Cara menguji deduksi hipotesis itu adalah memeriksa dengan cermat isi kepustakaan lama di keraton, mencari naskah yang berisi pengetahuan ramuan tradisional yang dapat menjarangkan kelahiran. Jika naskah itu ditemukan, maka praktis deduksi hipotesis nya benar dan otomatis pula hipotesis nya benar. Kraton memiliki tradisi tulisan lebih baik dari institusi tradisional lainnya. Sumber tertulis tentang ramuan tradisional yang berguna untuk menjarangkan kelahiran ditemukan bertaburan di khazanah kepustakaan keraton.

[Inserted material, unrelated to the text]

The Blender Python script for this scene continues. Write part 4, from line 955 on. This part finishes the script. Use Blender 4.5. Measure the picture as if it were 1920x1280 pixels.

Dengan demikian deduksi hipotesis mendapat dukungan kuat dari sumber sumber tertulis otentik. 


Outcome / Novelty Dari Pembuktian Hipotesis

Selama masa pemerintahan rejim Suharto, program Keluarga Berencana dengan pelaksananya Badan Koordinasi Keluarga Berencana Nasional  ( BKKBN ) adalah salah satu puncak prestasi nasional yang fenomenal. Program Keluarga Berencana dapat berhasil karena dukungan politik dan dana yang hampir tidak terbatas, dengan laju pertumbuhan penduduk rata rata kurang dari 2% per tahun. Pada abad XIX, masyarakat Jawa meningkatkan jumlah penduduk karena mengusung nilai baru yaitu banyak anak, banyak rejeki. Selama satu abad nilai itu terus dikembangkan sampai dekade 1970 an. Jika ada program Keluarga Berencana yang ingin menekan laju pertumbuhan penduduk, maka harus diikuti dengan mengusung nilai nilai tandingan. Harus dibuat program kampanye dengan jargon dan narasi anti banyak anak. Seandainya pada masa rejim Suharto dilakukan kampanye menerapkan nilai nilai baru ( kembali ke nilai lama ), mungkin program Keluarga Berencana akan mencetak keberhasilan lebih besar. Bisa jadi angka laju pertumbuhan penduduk di bawah 1% per tahun. 


Epilog

Ternyata lirik lagu legendaris Bengawan Solo dapat dijadikan titik awal atau inspirasi untuk  melakukan kajian perubahan bentang ekologi, perubahan struktur keruangan fisik, perubahan  sosial budaya di pulau Jawa pada masa lampau hingga masa kini. Kajian ini diharapkan dapat mendorong munculnya kajian kajian sejenis dengan memanfaatkan karya seni yang lain, seperti lukisan, dan pahatan yang banyak terdapat pada dinding candi.